STATION 3E: MITTINEAGUE

Most of the land in the “Mittineague” section of town was given out to the inhabitants in what were called “the Scheme Grants of 1739”. The grants varied in size and shape and the land was wetland in many areas leading to it being called “Sucky Swamp” in many early records.

At the time of its granting the land in the vicinity was not highly valued but that all changed in 1835 when the railroad between Worcester and Boston became a reality and plans were being drawn up to extend the line through West Springfield to Albany, New York. Mills were soon built along the Agawam River at Mittineague Falls. The combination of the building of the mills and the 1846 potato famine in Ireland brought a large number of Irish immigrants to Mittineague and led to demands for schools, stores and a fire station in the neighborhood.

By 1869 the Irish population had increased to a point where Mittineague could support a Roman Catholic Church and the first Catholic Church in West Springfield, St. Thomas the Apostle, was built on Pine Street.

Around 1850 a second group of newcomers made their way to Mittineague. This group did not have to travel very far, in fact most of them had lived in West Springfield all of their lives. They came to Mittineague as part the anti-slavery movement that was, at that time, sweeping through the northeastern United States.

It was in 1843 that an incident occurred at the First Congregational Church, now called the White Church on White Church Hill, which caused the congregation there to split into two parts. The minister of the White Church, Reverend Wood, was called upon to announce to the congregation that an anti-slavery speaker was coming to address them.

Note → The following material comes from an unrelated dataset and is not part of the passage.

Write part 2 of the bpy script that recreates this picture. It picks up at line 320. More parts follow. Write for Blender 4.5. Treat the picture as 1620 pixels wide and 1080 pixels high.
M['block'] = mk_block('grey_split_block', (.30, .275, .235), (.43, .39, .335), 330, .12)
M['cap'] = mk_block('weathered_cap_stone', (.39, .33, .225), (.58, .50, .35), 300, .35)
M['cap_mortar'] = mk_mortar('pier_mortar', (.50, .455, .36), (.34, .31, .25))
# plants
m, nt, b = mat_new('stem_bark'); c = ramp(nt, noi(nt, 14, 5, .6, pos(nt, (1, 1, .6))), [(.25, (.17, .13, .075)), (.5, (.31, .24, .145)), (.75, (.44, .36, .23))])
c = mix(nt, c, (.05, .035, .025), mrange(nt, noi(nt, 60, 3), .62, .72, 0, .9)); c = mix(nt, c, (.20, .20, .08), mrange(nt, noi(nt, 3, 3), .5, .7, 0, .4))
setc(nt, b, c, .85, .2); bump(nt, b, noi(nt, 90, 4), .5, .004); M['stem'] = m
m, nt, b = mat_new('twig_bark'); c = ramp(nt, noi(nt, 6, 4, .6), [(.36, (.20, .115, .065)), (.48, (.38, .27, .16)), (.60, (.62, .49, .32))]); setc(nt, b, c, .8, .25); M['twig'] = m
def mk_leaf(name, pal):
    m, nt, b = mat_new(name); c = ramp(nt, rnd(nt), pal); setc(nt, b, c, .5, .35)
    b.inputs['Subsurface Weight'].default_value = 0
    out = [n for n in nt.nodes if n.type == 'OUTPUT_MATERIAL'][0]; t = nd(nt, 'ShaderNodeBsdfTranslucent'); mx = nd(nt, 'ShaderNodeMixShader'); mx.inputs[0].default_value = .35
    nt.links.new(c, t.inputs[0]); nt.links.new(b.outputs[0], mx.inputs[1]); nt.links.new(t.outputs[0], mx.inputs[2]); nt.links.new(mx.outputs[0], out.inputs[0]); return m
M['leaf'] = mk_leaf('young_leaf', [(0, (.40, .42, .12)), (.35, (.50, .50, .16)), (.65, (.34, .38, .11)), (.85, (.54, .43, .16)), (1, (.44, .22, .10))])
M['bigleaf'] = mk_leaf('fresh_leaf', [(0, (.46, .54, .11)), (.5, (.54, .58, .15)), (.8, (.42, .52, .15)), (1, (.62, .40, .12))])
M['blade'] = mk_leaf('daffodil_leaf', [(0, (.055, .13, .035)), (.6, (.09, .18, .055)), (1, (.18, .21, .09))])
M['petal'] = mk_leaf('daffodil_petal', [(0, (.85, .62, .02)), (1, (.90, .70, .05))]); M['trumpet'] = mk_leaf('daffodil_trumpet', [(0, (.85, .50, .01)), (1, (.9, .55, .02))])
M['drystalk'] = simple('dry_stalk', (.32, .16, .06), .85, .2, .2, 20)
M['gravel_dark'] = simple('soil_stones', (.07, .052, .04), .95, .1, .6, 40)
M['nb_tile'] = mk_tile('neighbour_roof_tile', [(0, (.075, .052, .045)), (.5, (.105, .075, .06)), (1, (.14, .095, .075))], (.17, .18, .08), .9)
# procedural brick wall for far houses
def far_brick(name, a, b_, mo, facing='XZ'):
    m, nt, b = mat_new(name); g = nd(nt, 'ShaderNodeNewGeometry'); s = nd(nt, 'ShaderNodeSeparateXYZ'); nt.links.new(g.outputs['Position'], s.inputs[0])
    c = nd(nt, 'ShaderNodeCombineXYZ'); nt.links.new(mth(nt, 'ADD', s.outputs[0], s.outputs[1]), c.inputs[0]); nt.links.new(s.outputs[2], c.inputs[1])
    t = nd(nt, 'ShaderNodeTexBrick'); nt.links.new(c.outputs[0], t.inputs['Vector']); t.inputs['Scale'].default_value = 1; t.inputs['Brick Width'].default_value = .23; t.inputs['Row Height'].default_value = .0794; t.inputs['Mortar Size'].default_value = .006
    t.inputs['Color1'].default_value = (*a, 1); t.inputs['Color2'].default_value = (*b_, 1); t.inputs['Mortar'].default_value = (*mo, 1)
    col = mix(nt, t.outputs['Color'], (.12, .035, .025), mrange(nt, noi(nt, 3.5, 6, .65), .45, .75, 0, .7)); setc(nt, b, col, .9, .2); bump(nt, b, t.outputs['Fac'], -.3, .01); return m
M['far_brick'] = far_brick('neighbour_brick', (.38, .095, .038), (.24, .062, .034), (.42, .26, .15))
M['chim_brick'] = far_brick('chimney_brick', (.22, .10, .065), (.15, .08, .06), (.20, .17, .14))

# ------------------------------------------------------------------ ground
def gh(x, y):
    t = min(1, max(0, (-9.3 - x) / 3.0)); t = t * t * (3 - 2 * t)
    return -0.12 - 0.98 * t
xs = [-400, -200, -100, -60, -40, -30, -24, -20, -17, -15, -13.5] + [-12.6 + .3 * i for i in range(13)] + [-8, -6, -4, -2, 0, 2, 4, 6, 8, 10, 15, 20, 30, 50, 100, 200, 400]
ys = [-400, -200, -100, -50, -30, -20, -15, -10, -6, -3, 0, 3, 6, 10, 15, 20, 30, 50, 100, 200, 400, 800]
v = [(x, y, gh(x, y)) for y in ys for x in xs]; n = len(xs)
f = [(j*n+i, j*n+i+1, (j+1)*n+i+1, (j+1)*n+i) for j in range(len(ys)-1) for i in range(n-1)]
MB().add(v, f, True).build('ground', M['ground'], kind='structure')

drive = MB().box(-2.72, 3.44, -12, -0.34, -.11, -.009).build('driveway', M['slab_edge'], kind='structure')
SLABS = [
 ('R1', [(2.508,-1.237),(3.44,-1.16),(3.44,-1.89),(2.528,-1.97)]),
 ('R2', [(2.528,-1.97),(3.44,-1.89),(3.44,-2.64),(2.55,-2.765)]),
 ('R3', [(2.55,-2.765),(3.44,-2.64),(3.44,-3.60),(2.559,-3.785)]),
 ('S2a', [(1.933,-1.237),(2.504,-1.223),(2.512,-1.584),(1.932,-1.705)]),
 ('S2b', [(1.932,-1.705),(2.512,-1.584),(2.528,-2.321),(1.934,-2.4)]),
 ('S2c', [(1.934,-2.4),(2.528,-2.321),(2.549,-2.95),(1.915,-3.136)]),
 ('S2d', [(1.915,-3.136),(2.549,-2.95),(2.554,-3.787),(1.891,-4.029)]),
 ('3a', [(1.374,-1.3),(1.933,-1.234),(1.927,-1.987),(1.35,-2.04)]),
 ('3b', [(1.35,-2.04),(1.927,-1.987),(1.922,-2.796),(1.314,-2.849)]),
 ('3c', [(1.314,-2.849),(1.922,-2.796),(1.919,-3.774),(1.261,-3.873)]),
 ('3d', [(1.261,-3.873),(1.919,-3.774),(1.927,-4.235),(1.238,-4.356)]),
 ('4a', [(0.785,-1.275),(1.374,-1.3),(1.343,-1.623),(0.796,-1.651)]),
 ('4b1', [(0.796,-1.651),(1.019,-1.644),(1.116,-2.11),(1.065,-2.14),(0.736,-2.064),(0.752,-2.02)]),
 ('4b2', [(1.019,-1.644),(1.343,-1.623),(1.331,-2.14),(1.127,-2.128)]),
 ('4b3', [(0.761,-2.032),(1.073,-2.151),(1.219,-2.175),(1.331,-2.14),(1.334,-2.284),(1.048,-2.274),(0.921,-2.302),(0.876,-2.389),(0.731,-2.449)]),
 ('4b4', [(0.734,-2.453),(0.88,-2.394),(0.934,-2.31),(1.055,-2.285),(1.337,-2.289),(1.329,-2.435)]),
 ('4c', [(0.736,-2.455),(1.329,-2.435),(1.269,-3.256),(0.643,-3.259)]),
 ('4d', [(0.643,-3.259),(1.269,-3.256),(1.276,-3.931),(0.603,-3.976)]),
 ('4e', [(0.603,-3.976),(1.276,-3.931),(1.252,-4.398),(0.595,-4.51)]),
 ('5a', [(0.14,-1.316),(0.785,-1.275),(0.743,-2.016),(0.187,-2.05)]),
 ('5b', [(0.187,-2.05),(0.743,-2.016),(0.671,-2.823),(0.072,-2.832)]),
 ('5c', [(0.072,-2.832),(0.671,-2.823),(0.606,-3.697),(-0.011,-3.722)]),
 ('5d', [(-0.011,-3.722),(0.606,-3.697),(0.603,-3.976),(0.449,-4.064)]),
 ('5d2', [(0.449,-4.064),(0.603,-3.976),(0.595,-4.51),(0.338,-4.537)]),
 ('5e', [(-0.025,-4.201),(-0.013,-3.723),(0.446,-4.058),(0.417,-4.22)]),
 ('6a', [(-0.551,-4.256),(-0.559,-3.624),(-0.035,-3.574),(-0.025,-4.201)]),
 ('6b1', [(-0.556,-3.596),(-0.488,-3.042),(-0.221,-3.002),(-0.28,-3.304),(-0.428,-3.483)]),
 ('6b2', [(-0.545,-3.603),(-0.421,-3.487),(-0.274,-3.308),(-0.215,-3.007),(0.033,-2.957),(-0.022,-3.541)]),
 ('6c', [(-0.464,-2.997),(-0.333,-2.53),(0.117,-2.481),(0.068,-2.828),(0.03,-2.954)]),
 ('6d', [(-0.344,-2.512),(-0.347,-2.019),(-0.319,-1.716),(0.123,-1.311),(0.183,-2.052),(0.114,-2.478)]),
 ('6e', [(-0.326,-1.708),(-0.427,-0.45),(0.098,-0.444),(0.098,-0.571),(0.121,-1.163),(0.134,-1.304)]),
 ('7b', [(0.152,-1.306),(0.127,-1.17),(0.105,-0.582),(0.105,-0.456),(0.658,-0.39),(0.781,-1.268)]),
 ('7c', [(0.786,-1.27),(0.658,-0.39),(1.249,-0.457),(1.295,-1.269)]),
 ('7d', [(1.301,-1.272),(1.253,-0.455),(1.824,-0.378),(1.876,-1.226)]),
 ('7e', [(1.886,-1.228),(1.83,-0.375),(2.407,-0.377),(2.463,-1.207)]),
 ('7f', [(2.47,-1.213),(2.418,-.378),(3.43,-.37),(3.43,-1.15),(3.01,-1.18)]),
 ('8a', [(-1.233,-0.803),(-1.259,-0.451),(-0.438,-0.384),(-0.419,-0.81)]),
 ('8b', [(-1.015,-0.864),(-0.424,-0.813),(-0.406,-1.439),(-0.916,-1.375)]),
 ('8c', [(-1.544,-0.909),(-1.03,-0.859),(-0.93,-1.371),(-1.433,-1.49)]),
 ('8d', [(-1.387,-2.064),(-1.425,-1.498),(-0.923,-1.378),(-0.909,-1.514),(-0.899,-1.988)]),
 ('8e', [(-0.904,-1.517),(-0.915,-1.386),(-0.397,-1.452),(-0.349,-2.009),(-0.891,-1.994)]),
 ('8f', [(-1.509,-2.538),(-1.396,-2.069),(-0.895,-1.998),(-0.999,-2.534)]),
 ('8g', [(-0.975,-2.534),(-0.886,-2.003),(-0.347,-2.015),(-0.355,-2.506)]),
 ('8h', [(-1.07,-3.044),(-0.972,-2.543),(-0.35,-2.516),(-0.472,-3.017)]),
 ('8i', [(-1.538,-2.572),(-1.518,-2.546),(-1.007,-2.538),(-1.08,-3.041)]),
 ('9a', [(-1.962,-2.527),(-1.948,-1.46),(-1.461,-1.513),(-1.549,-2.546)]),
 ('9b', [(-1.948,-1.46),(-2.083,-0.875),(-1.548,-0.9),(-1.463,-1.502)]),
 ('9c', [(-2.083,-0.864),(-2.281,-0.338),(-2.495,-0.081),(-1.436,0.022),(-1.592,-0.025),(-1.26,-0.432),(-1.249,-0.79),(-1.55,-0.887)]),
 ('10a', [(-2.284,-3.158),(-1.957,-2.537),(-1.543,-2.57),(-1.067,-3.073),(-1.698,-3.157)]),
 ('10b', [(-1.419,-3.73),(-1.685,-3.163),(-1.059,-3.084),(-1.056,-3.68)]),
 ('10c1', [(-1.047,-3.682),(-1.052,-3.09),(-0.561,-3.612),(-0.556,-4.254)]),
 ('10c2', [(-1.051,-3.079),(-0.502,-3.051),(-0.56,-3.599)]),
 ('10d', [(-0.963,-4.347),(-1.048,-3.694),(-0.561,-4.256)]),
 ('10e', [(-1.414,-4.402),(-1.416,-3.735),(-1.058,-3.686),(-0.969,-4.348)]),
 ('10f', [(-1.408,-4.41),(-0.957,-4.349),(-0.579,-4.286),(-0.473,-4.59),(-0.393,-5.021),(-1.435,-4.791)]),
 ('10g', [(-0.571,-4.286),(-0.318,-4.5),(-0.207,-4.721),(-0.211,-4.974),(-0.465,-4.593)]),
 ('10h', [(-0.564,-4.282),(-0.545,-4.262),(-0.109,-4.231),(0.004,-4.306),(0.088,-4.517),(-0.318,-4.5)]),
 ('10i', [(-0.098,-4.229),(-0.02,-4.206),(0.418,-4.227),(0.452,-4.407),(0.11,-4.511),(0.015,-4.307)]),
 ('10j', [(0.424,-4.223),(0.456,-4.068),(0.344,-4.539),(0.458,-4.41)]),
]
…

The manner in which the pastor read the notice was “so ungracious and unsympathetic” that it angered and offended the anti-slavery element of the church and caused that group to leave the church and form their own congregation.

The anti-slavery group, numbering 27 of which 17 were women, first joined with a Methodist group, which already existed in town. Within a few years they separated from the Methodists and in 1850 they met in the counting room of the Agawam Canal Company in Mittineague and formed the Congregational Society of Agawam Falls later renamed Mittineague Congregational Church. They purchased a little downtown church and moved it up Tubb’s Hill, now called Westfield Street, to the corner of Second and Upper Church Streets near the Mittineague School Parking lot. The little church burned down in 1879 and the church now located on that lot was built at that time.

By the early 1950’s the congregation had outgrown their church so they built a new larger facility on Westfield Street near Rogers Avenue which is still in use today.

The old Mittineague Congregational Church building on Upper Church Street is now owned by the Church of Christ.